Desde Dentro de Cuba.

Distribuido por Cuba Free Press, Inc. - http://www.cubafreepress.org

May 5, 1999.

SOME HARD FACTS ABOUT THAT TREMENDOUS 1999 SUGAR CROP! By Orlando Bordón Gálvez, Cuba Free Press.

HAVANA - In late April, with an abundance of triumphant propaganda, the government announced to the Cubans living on the island that this sugarcane harvest (which has not yet ended as of today) will achieve the set goal of producing 3.6 million tons of sugar.

According to the state's report, this success is due essentially to the fact that work was performed on the basis of correct strategies and decisions, together with implementation of new methods of payment, improvements in labor organization and an adequate system of workers' emulation. It also was stated that the result shows a sure step in the state endeavor for the recovery of the sugarcane industry and the progressive increase of the sugar volumes to be produced.

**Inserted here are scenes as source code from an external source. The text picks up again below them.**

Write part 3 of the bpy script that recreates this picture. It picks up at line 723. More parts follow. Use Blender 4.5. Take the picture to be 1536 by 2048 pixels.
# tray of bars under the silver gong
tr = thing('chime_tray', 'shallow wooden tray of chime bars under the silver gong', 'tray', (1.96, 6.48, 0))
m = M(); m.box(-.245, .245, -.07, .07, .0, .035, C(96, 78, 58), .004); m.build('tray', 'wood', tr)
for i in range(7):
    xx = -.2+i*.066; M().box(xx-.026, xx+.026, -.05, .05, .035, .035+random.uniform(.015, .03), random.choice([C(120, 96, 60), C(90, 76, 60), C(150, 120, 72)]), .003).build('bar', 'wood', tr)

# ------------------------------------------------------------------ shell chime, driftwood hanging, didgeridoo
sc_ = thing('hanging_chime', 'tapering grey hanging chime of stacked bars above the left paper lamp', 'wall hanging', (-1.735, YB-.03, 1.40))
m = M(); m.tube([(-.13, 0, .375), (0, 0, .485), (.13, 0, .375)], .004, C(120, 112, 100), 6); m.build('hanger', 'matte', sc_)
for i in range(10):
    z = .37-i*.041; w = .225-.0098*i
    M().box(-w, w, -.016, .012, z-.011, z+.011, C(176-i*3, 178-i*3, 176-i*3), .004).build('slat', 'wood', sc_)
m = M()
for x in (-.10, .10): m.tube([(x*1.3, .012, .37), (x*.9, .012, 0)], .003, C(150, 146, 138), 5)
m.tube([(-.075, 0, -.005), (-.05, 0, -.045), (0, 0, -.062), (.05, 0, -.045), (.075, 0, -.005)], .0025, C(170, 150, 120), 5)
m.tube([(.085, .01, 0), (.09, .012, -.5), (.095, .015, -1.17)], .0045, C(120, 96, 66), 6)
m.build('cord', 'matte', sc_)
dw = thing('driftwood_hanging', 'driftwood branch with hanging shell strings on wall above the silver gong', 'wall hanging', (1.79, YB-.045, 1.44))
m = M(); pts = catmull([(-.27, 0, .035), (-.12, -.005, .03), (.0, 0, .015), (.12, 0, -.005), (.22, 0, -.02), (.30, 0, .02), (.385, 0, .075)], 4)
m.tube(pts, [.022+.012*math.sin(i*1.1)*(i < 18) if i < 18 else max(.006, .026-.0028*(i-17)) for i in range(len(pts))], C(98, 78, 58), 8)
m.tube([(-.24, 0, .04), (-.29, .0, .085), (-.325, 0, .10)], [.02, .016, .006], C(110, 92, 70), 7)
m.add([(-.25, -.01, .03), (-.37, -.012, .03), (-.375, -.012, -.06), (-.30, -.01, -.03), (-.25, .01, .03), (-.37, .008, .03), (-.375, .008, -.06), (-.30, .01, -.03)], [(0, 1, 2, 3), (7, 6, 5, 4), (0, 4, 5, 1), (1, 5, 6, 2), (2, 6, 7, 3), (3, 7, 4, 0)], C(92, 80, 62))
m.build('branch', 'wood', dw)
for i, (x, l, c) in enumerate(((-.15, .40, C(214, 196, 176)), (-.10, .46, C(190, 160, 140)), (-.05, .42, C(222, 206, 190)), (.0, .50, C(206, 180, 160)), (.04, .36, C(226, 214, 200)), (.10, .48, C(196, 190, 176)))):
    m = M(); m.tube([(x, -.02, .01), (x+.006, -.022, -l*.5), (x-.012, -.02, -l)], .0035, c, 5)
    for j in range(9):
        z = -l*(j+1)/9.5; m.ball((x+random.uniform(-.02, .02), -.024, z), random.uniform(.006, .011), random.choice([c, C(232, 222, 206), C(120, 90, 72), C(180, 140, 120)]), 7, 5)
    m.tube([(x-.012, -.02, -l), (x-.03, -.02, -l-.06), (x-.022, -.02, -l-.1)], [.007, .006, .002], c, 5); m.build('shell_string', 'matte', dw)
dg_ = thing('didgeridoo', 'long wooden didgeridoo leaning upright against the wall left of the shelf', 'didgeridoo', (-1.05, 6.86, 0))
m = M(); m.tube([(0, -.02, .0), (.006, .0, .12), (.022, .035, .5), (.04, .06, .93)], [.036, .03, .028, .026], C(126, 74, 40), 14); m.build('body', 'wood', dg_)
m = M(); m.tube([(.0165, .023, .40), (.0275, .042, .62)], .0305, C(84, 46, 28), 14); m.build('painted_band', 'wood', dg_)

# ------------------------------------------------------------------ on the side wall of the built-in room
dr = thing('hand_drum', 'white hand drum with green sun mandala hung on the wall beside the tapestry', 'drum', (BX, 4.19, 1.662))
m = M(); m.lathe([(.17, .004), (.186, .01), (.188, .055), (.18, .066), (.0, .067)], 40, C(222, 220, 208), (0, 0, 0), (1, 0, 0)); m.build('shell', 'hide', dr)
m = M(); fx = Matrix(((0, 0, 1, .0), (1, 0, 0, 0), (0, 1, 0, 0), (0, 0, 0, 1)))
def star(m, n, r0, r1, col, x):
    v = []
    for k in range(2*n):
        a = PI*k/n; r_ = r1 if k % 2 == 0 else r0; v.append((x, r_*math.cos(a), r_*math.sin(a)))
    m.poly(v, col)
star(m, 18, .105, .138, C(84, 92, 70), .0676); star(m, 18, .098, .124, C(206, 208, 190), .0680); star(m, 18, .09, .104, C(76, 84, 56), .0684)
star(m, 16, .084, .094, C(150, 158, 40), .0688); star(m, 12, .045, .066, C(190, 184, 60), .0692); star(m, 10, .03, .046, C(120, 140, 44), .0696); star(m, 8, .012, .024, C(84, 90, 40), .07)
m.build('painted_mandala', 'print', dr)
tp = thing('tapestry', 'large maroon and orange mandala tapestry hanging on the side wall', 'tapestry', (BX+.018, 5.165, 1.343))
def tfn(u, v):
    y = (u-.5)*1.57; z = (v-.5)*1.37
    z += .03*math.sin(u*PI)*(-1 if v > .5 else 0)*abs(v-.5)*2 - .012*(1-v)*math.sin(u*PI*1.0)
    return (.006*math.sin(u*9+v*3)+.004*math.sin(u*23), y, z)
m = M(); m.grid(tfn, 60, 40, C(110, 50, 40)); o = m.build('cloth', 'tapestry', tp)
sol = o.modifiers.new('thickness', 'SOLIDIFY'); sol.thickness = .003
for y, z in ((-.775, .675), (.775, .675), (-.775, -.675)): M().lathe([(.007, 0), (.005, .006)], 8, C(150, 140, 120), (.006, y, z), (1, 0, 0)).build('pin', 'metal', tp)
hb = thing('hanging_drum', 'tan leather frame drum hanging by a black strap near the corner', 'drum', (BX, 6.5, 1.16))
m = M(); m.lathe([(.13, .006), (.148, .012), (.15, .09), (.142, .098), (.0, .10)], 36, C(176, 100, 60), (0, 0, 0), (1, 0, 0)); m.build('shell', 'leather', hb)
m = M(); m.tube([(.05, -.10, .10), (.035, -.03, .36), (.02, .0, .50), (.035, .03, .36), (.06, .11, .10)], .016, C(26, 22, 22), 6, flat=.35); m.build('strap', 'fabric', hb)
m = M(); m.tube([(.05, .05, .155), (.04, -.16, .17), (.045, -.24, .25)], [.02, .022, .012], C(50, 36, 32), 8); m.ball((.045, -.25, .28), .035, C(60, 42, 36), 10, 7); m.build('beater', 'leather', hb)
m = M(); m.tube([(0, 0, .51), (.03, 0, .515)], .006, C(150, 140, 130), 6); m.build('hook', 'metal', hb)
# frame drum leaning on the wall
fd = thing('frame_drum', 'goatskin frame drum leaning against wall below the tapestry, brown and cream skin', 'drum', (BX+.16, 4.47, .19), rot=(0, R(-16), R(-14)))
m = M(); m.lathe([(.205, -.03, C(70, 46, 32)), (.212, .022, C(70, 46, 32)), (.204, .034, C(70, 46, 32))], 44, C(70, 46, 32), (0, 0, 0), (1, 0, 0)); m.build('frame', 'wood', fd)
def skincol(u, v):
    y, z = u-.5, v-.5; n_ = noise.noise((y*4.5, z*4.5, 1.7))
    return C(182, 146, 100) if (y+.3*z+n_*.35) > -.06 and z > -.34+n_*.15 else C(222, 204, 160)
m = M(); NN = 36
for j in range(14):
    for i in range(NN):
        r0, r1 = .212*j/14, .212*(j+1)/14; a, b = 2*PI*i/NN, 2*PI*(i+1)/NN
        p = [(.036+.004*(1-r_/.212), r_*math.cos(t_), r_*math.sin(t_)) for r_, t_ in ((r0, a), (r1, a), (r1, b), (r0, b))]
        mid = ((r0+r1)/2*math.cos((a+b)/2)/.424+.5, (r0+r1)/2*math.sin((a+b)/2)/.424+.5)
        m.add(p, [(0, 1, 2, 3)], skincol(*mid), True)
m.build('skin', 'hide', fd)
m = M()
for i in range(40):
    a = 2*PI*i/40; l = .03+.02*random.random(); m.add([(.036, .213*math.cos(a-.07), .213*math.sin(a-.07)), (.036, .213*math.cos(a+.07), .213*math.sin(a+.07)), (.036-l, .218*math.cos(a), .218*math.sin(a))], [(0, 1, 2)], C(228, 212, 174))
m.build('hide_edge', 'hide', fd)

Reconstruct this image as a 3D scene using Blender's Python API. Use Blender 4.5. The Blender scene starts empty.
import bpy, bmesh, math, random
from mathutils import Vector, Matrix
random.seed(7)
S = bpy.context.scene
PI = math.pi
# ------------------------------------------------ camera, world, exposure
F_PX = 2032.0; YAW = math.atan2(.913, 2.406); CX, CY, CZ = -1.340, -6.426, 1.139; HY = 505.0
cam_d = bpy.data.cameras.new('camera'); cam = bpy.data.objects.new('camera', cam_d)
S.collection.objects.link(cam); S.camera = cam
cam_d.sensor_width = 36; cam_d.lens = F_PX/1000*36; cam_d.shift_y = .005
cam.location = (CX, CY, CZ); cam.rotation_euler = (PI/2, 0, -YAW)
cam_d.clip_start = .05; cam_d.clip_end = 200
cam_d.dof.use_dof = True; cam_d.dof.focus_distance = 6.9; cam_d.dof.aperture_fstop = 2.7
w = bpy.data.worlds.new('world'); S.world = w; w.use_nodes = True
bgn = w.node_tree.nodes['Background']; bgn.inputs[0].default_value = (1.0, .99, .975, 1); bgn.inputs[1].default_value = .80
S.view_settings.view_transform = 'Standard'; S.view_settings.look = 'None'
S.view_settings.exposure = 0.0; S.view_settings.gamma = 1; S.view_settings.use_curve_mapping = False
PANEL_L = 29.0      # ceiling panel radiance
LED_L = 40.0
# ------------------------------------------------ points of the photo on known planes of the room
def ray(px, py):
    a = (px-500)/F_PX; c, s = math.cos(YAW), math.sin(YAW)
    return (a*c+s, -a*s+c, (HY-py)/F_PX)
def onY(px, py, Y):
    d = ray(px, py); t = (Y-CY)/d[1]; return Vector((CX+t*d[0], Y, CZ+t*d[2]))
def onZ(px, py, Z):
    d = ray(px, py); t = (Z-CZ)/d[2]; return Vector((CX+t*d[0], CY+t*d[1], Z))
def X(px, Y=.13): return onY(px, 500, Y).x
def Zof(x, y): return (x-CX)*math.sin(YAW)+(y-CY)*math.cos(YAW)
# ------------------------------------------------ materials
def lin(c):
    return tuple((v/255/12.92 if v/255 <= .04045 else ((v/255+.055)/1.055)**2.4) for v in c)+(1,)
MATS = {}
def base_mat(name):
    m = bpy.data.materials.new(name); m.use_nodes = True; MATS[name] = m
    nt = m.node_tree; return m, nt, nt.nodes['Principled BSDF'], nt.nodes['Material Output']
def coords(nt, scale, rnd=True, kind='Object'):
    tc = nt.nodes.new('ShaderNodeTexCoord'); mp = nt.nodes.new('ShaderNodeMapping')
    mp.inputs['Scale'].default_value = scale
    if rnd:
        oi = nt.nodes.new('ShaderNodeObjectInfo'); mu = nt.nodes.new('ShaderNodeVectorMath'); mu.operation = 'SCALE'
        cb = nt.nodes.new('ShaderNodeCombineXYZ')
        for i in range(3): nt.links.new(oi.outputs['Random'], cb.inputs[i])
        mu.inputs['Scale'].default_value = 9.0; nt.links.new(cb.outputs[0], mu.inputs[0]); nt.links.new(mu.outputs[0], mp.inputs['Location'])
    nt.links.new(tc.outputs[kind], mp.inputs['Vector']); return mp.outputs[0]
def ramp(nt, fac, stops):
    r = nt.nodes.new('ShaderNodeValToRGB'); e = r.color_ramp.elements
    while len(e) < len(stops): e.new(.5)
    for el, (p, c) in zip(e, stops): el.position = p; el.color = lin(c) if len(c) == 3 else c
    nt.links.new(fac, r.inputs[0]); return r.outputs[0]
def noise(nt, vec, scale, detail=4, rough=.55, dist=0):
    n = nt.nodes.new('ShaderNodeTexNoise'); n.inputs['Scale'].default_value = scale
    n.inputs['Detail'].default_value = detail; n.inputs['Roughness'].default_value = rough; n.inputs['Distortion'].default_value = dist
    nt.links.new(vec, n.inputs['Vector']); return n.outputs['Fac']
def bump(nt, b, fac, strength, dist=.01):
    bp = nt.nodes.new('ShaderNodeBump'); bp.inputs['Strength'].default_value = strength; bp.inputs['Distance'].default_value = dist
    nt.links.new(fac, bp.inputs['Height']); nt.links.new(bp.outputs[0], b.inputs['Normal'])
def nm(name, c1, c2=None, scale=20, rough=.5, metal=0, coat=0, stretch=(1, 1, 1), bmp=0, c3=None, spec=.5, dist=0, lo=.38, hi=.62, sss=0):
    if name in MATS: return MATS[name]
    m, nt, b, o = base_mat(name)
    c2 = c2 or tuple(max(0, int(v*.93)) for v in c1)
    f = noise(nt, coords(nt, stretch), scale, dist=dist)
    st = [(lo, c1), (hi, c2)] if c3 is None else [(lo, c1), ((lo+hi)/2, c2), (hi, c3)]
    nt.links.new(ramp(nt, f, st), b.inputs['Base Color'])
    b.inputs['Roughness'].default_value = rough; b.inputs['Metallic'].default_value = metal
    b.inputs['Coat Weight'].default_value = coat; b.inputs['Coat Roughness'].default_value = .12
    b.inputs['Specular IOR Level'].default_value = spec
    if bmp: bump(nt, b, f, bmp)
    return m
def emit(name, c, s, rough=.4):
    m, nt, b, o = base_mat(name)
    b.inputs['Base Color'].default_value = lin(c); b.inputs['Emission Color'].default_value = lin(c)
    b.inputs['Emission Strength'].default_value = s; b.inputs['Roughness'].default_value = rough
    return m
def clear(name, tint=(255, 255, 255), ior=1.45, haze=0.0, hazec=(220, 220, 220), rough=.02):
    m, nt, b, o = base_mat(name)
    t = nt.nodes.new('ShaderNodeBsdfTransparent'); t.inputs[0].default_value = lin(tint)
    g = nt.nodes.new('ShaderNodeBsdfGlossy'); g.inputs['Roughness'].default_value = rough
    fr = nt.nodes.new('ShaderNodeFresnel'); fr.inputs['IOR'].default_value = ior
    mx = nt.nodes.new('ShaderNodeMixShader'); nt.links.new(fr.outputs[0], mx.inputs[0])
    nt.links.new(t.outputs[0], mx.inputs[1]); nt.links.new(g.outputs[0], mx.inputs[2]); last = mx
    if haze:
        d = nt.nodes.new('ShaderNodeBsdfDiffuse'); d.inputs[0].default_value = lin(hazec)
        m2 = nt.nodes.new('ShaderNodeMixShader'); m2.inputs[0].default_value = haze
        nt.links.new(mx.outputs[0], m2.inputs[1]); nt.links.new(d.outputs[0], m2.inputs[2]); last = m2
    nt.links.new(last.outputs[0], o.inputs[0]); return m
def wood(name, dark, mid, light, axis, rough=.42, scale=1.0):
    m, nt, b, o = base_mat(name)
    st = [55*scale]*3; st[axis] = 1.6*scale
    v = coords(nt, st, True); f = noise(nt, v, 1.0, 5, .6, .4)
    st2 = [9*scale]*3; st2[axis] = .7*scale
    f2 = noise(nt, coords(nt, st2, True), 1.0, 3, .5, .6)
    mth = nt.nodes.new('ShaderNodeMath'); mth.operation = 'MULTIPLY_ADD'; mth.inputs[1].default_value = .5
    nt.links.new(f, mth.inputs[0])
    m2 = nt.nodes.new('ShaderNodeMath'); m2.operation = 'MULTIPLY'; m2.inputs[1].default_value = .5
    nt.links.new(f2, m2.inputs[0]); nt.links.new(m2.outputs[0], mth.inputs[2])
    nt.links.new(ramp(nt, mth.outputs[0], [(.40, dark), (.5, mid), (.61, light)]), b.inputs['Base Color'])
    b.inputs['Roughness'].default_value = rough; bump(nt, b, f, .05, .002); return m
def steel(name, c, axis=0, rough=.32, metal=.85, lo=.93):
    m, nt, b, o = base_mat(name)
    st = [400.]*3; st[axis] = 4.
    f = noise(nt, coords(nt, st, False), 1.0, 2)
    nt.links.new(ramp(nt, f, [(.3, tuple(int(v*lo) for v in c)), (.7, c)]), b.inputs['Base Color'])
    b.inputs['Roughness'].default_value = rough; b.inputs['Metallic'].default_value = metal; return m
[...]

However, there are many other coherent sets of criteria that would focus this matter from quite different points of view if handled outside the state-imposed censorship. For experts in such matters there is nothing relevant in producing 400 thousand tons of sugar above last year's harvest, when it really means that it barely approaches the levels achieved here in the decade of the 1920's. What's more, it exploits only 30 percent of the existing agricultural and industrial potential.

It is true that the main industrial efficiency indicators have improved, including the important base 96 sugar-to-cane efficiency ratio, but nobody doubts that the levels recorded are related to a favorable combination of drought and cold weather during the harvest months. These were climatological conditions that increased the sugar concentration in the cane and helped the entire agricultural and industrial processes.

Facing this tangible reality it seems erroneous to talk about resounding successes, because the same (unusually intense) drought that has helped today's results is also already affecting the planting activity for the future.

A poll conducted in sugarcane production units in different localities reveals marked delays in the planting, which compromises the raw material for next year's harvest - in particular the planting of springtime seed, about due to start up.

This situation is already jeopardizing the agricultural efficiency of next year's harvest. There also is a scarcity of seed. This fact together with the very bad quality of available seed puts in serious danger the achieving of the planting schedule. That schedule is an indispensable prerequisite to guarantee the continuity of the recovery that the sugar sector needs.

In practical terms, therefore, the production report of this sector is not very encouraging. And the same thing happens with the economic appraisals published (by the state), in spite of the fact that the cost of producing a ton of crude sugar decreased.

Hanging over the results of this harvest is something ominous enough - the depression affecting prices in the world sugar market. At around 4.5 cents of a dollar per pound, prices at the close of April reduced by about US$100 million the value of the 3.6 million tons produced.

Because of these objective obstacles and others of a subjective character, we can see a lot of propaganda and a lot of triumphant posing. But what is nowhere to be seen is the benefit that in real terms the population would receive if it were true that the sugar production is going to grow.

Orlando Bordón Gálvez, Cuba Free Press.